At the same time, the sexual-liberationist movement seeks to undermine traditional understandings of the meaning and significance of human sexuality. The attempt to alter the legal concept of marriage as the one-flesh union of a man and a woman is part of a larger effort to “liberate” people from what are regarded as outmoded and repressive ideas about the centrality of procreation and the moral requirement of fidelity in human sexual relationships. Even some leading “conservative” advocates of “same-sex marriage” have announced their moral acceptance of promiscuity; Andrew Sullivan, who used to make the "conservative" argument that redefining marriage to accommodate same-sex partnerships would reduce promiscuity, has now gone so far as to affirm and even praise the “spirituality” of “anonymous sex”--sexual encounters between complete strangers.
Critics of the Republican stand in defense of marriage and the sanctity of human life--including some within the party--echo the arguments of 19th-century critics of Republican "moralism." They accuse pro-life and pro-family Republicans of being “religious fanatics” who disrespect people’s liberty and seek to “impose their values” on others. “If you are against abortion,” they say, “then don’t have an abortion.” They maintain--sometimes sincerely, but in some cases (such as that of the prominent activist Michelangelo Signorile) for what they admit are merely tactical reasons--that legal recognition of the “marriages” of same-sex partners will not harm or weaken the institution of marriage as traditionally understood.
These arguments fare no better as defenses of human-embryo killing and the redefinition of marriage than they did of slavery and polygamy. Justice requires that all human beings irrespective of race or color, but also irrespective of age, or size, or stage of development, be afforded the protection of the laws. The common good requires that the laws reflect and promote a sound understanding of marriage as uniting husband and wife in an exclusive bond founded upon the bodily communion made possible by their reproductive complementarity.
An influential minority in the Republican Party proposes abandoning, or at least soft-pedaling, the Party’s commitments to the sanctity of human life and the dignity of marriage and the family. They say that social issues are “too divisive.” They suppose that the easy road to Republican electoral success is as the party of libertarianism (the party of "low taxes and low morals," as one wag put it). And they counsel what amounts to capitulation to judges who usurp the constitutional authority of the American people and their elected representatives.

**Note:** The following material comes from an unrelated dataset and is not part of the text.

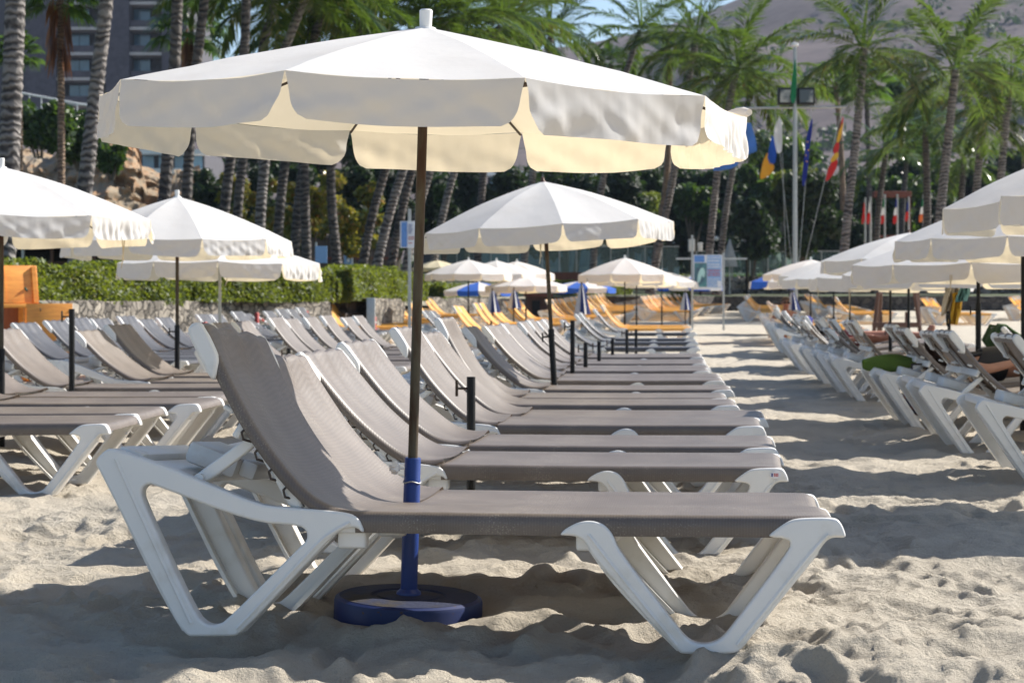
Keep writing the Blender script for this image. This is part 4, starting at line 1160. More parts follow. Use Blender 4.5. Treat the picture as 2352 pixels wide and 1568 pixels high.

Let Republicans be mindful of their heritage. It was moral conviction--and the courage to act on moral conviction--that gave birth to the Republican Party and made it grand. Now it is old, but need not be any less grand. By summoning the courage that enabled their party to stand proudly on moral conviction in the 19th century, Republicans can bring honor upon themselves in some of the great moral struggles of our own day.